Infinite Jest by David Foster Wallace
It took bloody ages to read this. I’ve not finished any other books this long (it’s about a thousand pages plus a hundred of small print notes) that I haven’t absolutely loved – 1001 Nights, Les Miserables and A La Recherche are three of my favourite ‘books’ (they don’t tend to be in single volumes, but they are pretty much single stories). There was enough here to keep me going – lots of intelligence (though he falls flat on his face when he talks about something being as fast as a quantum, and there is some very poor maths in one part) and good sentences, some very funny moments, and some powerfully horrible ones too. But the ending was deeply unsatisfying on several levels. The biggest is that he gives us a terrific tour de force opening chapter, and then flashes back, and the extraordinary state of the main character in that opening chapter remains a complete mystery to the end.
That’s a common literary structure, starting with something extraordinary and then leading up to an explanation. It occurred to me that although in any kind of conventional plot terms the book just stops without sorting any of its several major plot strands out, in thematic terms its structure does work, so I started thinking about how you might structure a non-traditional arealist novel that is discussing addiction, mostly to drugs. Perhaps you’d structure it as an overarching metaphor, teasing the reader with excitement, promising lots, but then not delivering. You might get obsessive about all kinds of detail, to no real end. You might try to leave them unsatisfied, wanting to know more, frustrated. All that sounds like a pretty good image of drug addiction, and it’s very much how this book is composed. As a Postmodernist, you might enjoy basing a structure that way instead of delivering a conventional story, so I guess that’s what this is.
That doesn’t make it very much fun.
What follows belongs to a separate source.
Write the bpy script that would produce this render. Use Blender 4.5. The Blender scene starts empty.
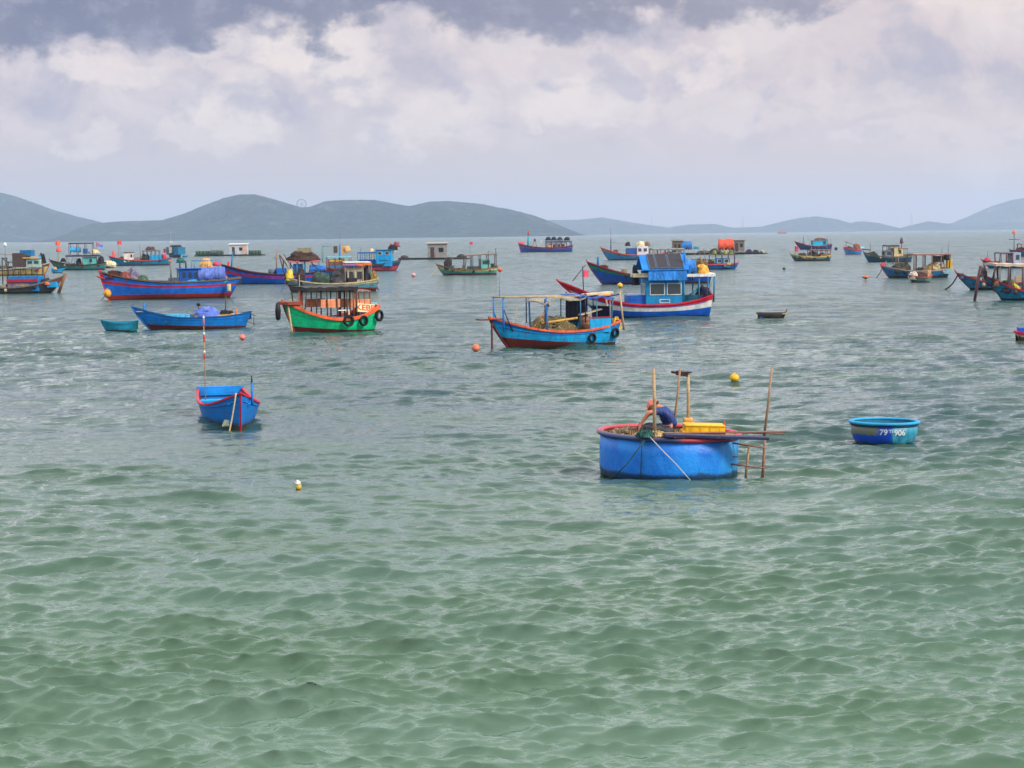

I don’t know that I could really recommend this to anyone, but it’s a mightily impressive book, and I regard it more highly than Underworld, with which it shares many similarities (overlapping themes, fairly similar structure, tour de force opening section, even misunderstanding quanta!). But it’s a hell of an effort, and if you aren’t keenly interested in addiction, on which I think it’s excellent, there may not be enough here to make it worthwhile.